## START Supplied data
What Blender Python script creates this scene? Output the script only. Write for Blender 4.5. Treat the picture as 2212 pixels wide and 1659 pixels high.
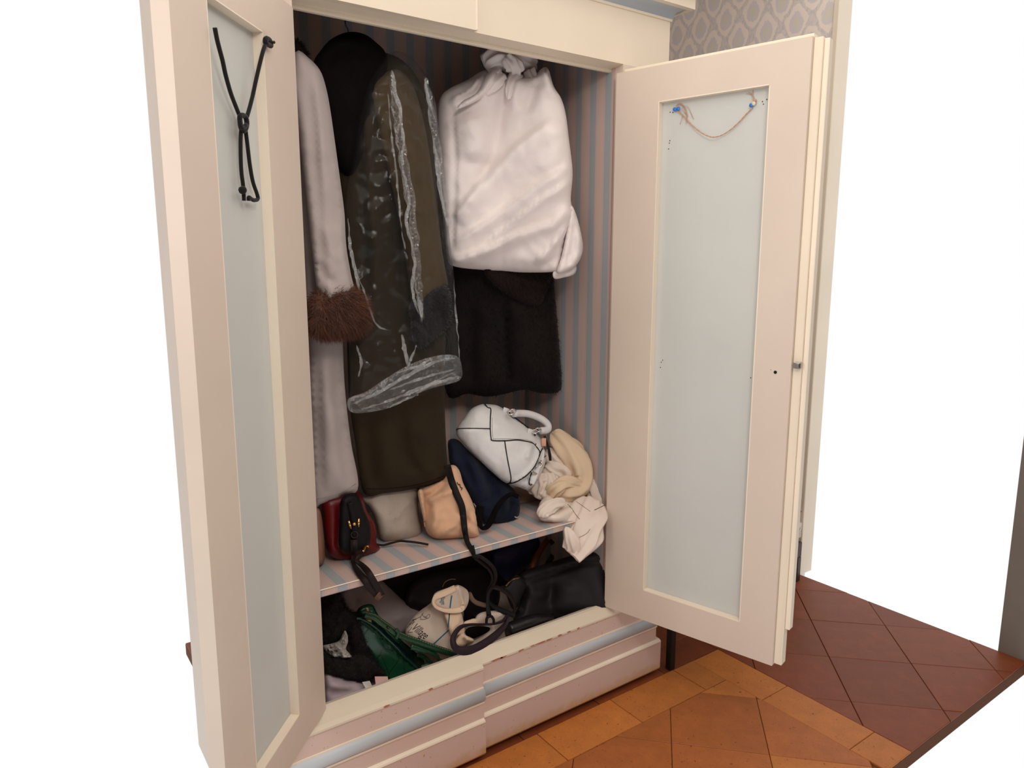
import bpy, bmesh, math, random
import numpy as np
from mathutils import Vector, Matrix, noise
from mathutils.geometry import delaunay_2d_cdt

sc = bpy.context.scene
COL = sc.collection
for o in list(bpy.data.objects):
    bpy.data.objects.remove(o)

# ---------------------------------------------------------------- camera
# World: X along the wardrobe front (right), Y into the wardrobe, Z up; origin on
# the floor below the hinge of the left door.
F_PX, CX, CY = 1570.0, 1106.0, 829.5
PITCH = math.atan(266.5 / 1570.0)
YAW = math.radians(35.6)
CAM = np.array([-0.6335, -1.75, 1.533])
FW = np.array([math.sin(YAW)*math.cos(PITCH), math.cos(YAW)*math.cos(PITCH), -math.sin(PITCH)])
RT = np.array([math.cos(YAW), -math.sin(YAW), 0.0])
UP = np.cross(RT, FW)
cd = bpy.data.cameras.new('camera')
cd.sensor_width = 36.0
cd.lens = F_PX / 2212.0 * 36.0
cd.clip_start = 0.05
cam = bpy.data.objects.new('camera', cd)
COL.objects.link(cam)
m = Matrix.Identity(4)
for i in range(3):
    m[i][0], m[i][1], m[i][2], m[i][3] = RT[i], UP[i], -FW[i], CAM[i]
cam.matrix_world = m
sc.camera = cam

# ---------------------------------------------------------------- world, lights, exposure
w = bpy.data.worlds.new('world'); sc.world = w; w.use_nodes = True
w.node_tree.nodes['Background'].inputs[0].default_value = (1.0, 1.0, 1.0, 1)
w.node_tree.nodes['Background'].inputs[1].default_value = 1.0
def area(name, loc, target, sx, sy, energy, color):
    l = bpy.data.lights.new(name, 'AREA'); l.shape = 'RECTANGLE'; l.size = sx; l.size_y = sy
    l.energy = energy; l.color = color
    o = bpy.data.objects.new(name, l); COL.objects.link(o)
    o.location = loc
    o.rotation_euler = (Vector(target) - Vector(loc)).to_track_quat('-Z', 'Y').to_euler()
    return o
area('ceiling_bounce', (0.52, -1.3, 2.96), (0.52, -1.3, 0.0), 3.9, 3.2, 44, (1.0, 0.935, 0.865))
area('ceiling_light', (-0.3, -2.2, 2.62), (0.45, 0.0, 1.1), 0.5, 0.5, 15, (1.0, 0.925, 0.85))
area('window_light', (-3.1, -0.95, 2.0), (1.6, -0.1, 1.9), 0.8, 1.5, 42, (1.0, 0.96, 0.92))
sc.cycles.transparent_max_bounces = 32
sc.view_settings.view_transform = 'Standard'
sc.view_settings.look = 'None'
sc.view_settings.exposure = 0.0
sc.view_settings.gamma = 1.0
sc.view_settings.use_curve_mapping = False

# ---------------------------------------------------------------- measuring helpers
def ray(x, y):
    return FW*F_PX + RT*(x-CX) - UP*(y-CY)
def P(x, y, Y):
    """the point seen at (x, y) of the 2212x1659 photograph, at depth plane Y"""
    d = ray(x, y); t = (Y-CAM[1])/d[1]
    return CAM + d*t
def PZ(x, y, Z):
    d = ray(x, y); t = (Z-CAM[2])/d[2]
    return CAM + d*t
def nrm(v):
    v = np.asarray(v, float); return v/(np.linalg.norm(v)+1e-12)

# ---------------------------------------------------------------- object helpers
WLOC = {}
def tag(o, label=None, cat=None, group=None, kind=None):
    if label: o['label'] = label
    if cat: o['category'] = cat
    if group: o['group'] = group
    if kind: o['kind'] = kind
    return o
def thing(name, loc, label, cat, group=None):
    o = bpy.data.objects.new(name, None); COL.objects.link(o)
    o.empty_display_size = 0.05
    o.location = loc; WLOC[o] = np.array(loc, float)
    return tag(o, label, cat, group)
def obj(name, mesh, mat, parent=None, smooth=True):
    """link a mesh (world coordinates) as one object under parent"""
    if isinstance(mesh, bmesh.types.BMesh):
        me = bpy.data.meshes.new(name); mesh.to_mesh(me); mesh.free()
    elif isinstance(mesh, tuple):
        me = bpy.data.meshes.new(name)
        me.from_pydata([tuple(map(float, v)) for v in mesh[0]], [], [tuple(map(int, f)) for f in mesh[1]])
    else:
        me = mesh
    me.update()
    if smooth and len(me.polygons):
        me.polygons.foreach_set('use_smooth', [True]*len(me.polygons))
    if mat is not None:
        me.materials.clear(); me.materials.append(mat)
    o = bpy.data.objects.new(name, me); COL.objects.link(o)
    if parent is not None:
        o.parent = parent
        o.location = -Vector(WLOC[parent]) if parent.type == 'EMPTY' else (0, 0, 0)
        WLOC[o] = np.zeros(3)
    else:
        WLOC[o] = np.zeros(3)
    return o
def rebase(o):
    """put the origin of a one-mesh thing at the middle of its base"""
    me = o.data
    n = len(me.vertices); co = np.empty(n*3); me.vertices.foreach_get('co', co); co = co.reshape(-1, 3)
    b = np.array([(co[:, 0].min()+co[:, 0].max())/2, (co[:, 1].min()+co[:, 1].max())/2, co[:, 2].min()])
    me.vertices.foreach_set('co', (co-b).ravel()); me.update()
    o.location = b; WLOC[o] = b
    return o

def join(*ms):
    V, Fc, k = [], [], 0
    for v, f in ms:
        V += [tuple(p) for p in v]; Fc += [tuple(i+k for i in q) for q in f]; k += len(v)
    return V, Fc
def box(x0, x1, y0, y1, z0, z1, bev=0.0, seg=1):
    bm = bmesh.new()
    vs = [bm.verts.new(p) for p in ((x0,y0,z0),(x1,y0,z0),(x1,y1,z0),(x0,y1,z0),(x0,y0,z1),(x1,y0,z1),(x1,y1,z1),(x0,y1,z1))]
    for f in ((0,3,2,1),(4,5,6,7),(0,1,5,4),(1,2,6,5),(2,3,7,6),(3,0,4,7)):
        bm.faces.new([vs[i] for i in f])
    if bev:
        bmesh.ops.bevel(bm, geom=list(bm.edges), offset=bev, segments=seg, affect='EDGES')
    bm.verts.index_update()
    r = [tuple(v.co) for v in bm.verts], [tuple(v.index for v in f.verts) for f in bm.faces]
    bm.free()
    return r
def xf(m, fn):
    return [tuple(fn(np.array(p))) for p in m[0]], m[1]
def prism_x(prof, x0, x1):
    n = len(prof)
    V = [(x0, y, z) for y, z in prof] + [(x1, y, z) for y, z in prof]
    Fc = [(i, (i+1) % n, n+(i+1) % n, n+i) for i in range(n)]
    Fc += [tuple(range(n))[::-1], tuple(range(n, 2*n))]
    return V, Fc
def polyprism(poly, z0, z1):
    n = len(poly)
    V = [(x, y, z0) for x, y in poly] + [(x, y, z1) for x, y in poly]
    Fc = [(i, (i+1) % n, n+(i+1) % n, n+i) for i in range(n)]
    Fc += [tuple(range(n))[::-1], tuple(range(n, 2*n))]
    return V, Fc

def catmull(pts, n=8, closed=False):
    pts = [np.asarray(p, float) for p in pts]
    out = []
    N = len(pts)
    rng = range(N) if closed else range(N-1)
    for i in rng:
        p1, p2 = pts[i], pts[(i+1) % N]
        p0 = pts[(i-1) % N] if (closed or i > 0) else 2*p1-p2
        p3 = pts[(i+2) % N] if (closed or i < N-2) else 2*p2-p1
        for k in range(n):
            t = k/n
            out.append(0.5*((2*p1)+(-p0+p2)*t+(2*p0-5*p1+4*p2-p3)*t*t+(-p0+3*p1-3*p2+p3)*t**3))
    if not closed:
        out.append(pts[-1])
    return out
def tube(pts, r, n=8, sub=6, closed=False, taper=None):
    path = catmull(pts, sub, closed) if sub > 1 else [np.asarray(p, float) for p in pts]
    V, Fc = [], []
    N = len(path)
    up = np.array([0.13, -0.9, 0.4])
    for i, p in enumerate(path):
        a = path[(i-1) % N] if (closed or i > 0) else p
        b = path[(i+1) % N] if (closed or i < N-1) else p
        t = nrm(b-a)
        s = up - t*np.dot(up, t); s = nrm(s); up = s
        q = np.cross(t, s)
        rr = r if taper is None else r*np.interp(i/(N-1), np.linspace(0, 1, len(taper)), taper)
        for k in range(n):
            an = 2*math.pi*k/n
            V.append(p + (s*math.cos(an)+q*math.sin(an))*rr)
    M_ = N if closed else N-1
    for i in range(M_):
        for k in range(n):
            a, b = i*n+k, i*n+(k+1) % n
            c, d = ((i+1) % N)*n+(k+1) % n, ((i+1) % N)*n+k
            Fc.append((a, b, c, d))
    if not closed:
        Fc.append(tuple(range(n))[::-1]); Fc.append(tuple((N-1)*n+k for k in range(n)))
    return V, Fc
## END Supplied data
Given task – Leave out the pictures. Transcribe only the lines above, from the first through the one that contains "sc.camera = cam".

Task answer –
What Blender Python script creates this scene? Output the script only. Write for Blender 4.5. Treat the picture as 2212 pixels wide and 1659 pixels high.
import bpy, bmesh, math, random
import numpy as np
from mathutils import Vector, Matrix, noise
from mathutils.geometry import delaunay_2d_cdt

sc = bpy.context.scene
COL = sc.collection
for o in list(bpy.data.objects):
    bpy.data.objects.remove(o)

# ---------------------------------------------------------------- camera
# World: X along the wardrobe front (right), Y into the wardrobe, Z up; origin on
# the floor below the hinge of the left door.
F_PX, CX, CY = 1570.0, 1106.0, 829.5
PITCH = math.atan(266.5 / 1570.0)
YAW = math.radians(35.6)
CAM = np.array([-0.6335, -1.75, 1.533])
FW = np.array([math.sin(YAW)*math.cos(PITCH), math.cos(YAW)*math.cos(PITCH), -math.sin(PITCH)])
RT = np.array([math.cos(YAW), -math.sin(YAW), 0.0])
UP = np.cross(RT, FW)
cd = bpy.data.cameras.new('camera')
cd.sensor_width = 36.0
cd.lens = F_PX / 2212.0 * 36.0
cd.clip_start = 0.05
cam = bpy.data.objects.new('camera', cd)
COL.objects.link(cam)
m = Matrix.Identity(4)
for i in range(3):
    m[i][0], m[i][1], m[i][2], m[i][3] = RT[i], UP[i], -FW[i], CAM[i]
cam.matrix_world = m
sc.camera = cam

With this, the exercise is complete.